Where the data below has the string "from", return the whole line.

╭─ GIVEN DATA

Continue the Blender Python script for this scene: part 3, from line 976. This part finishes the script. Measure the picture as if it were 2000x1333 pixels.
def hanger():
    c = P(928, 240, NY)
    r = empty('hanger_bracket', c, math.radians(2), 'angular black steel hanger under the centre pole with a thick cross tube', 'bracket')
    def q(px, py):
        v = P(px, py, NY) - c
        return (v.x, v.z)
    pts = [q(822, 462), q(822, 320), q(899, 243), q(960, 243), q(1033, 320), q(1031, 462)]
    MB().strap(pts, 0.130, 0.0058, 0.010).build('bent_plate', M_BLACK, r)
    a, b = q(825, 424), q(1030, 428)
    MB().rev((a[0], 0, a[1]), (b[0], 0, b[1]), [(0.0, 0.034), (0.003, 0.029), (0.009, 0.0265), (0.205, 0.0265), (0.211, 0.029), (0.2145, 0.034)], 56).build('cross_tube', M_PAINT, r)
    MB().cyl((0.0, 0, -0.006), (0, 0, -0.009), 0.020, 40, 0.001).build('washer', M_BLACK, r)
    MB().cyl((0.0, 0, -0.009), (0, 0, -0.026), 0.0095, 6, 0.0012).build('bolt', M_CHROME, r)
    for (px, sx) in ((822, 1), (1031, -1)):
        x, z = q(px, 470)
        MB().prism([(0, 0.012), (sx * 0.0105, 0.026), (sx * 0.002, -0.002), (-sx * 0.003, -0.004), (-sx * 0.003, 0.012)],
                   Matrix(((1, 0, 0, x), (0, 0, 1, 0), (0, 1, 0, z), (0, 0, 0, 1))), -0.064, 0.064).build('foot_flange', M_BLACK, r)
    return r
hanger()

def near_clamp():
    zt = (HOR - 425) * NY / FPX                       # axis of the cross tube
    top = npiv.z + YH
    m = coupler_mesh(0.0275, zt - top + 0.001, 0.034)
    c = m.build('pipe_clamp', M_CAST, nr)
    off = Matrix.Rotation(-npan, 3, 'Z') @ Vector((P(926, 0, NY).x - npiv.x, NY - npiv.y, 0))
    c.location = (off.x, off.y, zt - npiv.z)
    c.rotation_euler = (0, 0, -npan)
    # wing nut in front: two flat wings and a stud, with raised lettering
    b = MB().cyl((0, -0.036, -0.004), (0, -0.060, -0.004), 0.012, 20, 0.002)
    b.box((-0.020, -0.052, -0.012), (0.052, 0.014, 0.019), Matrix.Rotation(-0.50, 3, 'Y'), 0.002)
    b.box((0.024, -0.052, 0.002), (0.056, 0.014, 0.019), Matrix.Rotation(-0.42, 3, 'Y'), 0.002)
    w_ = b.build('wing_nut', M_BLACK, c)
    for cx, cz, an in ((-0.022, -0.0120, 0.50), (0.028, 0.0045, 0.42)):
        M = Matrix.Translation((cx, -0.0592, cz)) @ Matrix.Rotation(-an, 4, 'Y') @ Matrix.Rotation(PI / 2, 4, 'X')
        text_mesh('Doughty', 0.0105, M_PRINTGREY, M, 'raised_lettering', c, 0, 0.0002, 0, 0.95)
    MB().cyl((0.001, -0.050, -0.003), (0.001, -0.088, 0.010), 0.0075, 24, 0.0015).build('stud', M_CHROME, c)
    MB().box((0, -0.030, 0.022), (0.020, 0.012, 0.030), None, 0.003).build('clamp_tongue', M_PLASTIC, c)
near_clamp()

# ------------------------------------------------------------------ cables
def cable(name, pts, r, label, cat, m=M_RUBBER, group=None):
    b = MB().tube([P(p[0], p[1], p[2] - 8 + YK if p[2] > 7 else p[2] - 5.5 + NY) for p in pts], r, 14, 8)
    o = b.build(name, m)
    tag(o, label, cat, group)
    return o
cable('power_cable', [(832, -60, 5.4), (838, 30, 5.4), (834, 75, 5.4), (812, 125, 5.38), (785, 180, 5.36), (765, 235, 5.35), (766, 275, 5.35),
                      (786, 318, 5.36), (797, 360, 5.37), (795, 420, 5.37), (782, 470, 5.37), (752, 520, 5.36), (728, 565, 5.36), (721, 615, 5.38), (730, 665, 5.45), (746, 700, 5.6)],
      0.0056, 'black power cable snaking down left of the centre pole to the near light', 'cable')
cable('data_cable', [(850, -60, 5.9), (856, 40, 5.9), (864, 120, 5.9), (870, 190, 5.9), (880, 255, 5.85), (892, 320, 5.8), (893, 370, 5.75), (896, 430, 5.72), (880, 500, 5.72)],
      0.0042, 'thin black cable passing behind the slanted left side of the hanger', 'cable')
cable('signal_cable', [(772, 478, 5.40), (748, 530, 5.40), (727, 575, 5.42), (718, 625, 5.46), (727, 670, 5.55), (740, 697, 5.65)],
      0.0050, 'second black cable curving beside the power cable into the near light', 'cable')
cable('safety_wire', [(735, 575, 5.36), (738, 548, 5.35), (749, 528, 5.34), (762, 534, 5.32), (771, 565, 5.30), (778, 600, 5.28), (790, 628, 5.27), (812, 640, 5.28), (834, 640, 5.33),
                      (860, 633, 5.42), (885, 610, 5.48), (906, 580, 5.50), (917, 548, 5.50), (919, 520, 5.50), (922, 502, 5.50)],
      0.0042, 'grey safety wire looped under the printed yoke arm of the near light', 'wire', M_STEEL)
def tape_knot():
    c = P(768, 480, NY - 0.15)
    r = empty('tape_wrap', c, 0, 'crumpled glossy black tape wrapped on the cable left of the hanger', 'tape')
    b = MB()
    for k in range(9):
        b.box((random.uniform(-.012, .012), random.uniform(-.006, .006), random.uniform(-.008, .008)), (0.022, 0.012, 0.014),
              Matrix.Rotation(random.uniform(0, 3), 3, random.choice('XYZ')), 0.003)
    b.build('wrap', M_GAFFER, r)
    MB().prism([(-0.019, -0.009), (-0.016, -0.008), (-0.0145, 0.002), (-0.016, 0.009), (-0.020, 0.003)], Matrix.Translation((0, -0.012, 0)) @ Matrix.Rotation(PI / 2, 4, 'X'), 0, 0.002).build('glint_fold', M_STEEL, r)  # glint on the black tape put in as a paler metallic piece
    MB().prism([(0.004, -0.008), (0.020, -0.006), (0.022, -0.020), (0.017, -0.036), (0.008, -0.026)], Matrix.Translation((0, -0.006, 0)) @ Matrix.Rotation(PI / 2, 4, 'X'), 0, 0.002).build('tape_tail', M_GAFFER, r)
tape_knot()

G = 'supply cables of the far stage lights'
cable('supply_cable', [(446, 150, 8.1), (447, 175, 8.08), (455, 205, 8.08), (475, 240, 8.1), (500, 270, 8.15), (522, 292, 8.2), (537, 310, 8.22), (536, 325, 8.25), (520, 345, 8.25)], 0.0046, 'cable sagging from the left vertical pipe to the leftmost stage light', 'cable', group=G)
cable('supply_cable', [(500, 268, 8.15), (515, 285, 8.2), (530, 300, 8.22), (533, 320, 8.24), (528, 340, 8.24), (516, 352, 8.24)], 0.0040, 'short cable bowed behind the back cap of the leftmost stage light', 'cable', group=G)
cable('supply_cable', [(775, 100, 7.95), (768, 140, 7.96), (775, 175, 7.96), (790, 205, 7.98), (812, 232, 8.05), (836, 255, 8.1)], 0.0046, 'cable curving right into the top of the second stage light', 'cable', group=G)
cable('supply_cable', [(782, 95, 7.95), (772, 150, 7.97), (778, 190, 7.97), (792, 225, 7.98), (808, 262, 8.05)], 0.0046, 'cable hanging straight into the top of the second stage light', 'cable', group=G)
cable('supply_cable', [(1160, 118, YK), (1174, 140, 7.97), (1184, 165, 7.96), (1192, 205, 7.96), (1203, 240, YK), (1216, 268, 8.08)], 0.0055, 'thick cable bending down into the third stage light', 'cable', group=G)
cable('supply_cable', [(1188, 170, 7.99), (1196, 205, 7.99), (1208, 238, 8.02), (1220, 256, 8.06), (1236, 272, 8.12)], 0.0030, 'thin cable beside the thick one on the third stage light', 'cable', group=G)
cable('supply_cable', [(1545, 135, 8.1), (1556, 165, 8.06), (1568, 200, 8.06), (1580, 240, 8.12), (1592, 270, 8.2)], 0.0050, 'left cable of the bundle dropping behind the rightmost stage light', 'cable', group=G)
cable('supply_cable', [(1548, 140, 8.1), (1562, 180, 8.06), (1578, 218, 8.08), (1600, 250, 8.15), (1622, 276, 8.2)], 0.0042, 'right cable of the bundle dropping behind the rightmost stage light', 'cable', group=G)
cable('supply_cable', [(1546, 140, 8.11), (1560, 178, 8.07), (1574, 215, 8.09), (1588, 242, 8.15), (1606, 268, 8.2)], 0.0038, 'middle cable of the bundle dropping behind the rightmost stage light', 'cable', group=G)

╰─

RESULT OF THE EXERCISE:
Continue the Blender Python script for this scene: part 3, from line 976. This part finishes the script. Measure the picture as if it were 2000x1333 pixels.
cable('supply_cable', [(446, 150, 8.1), (447, 175, 8.08), (455, 205, 8.08), (475, 240, 8.1), (500, 270, 8.15), (522, 292, 8.2), (537, 310, 8.22), (536, 325, 8.25), (520, 345, 8.25)], 0.0046, 'cable sagging from the left vertical pipe to the leftmost stage light', 'cable', group=G)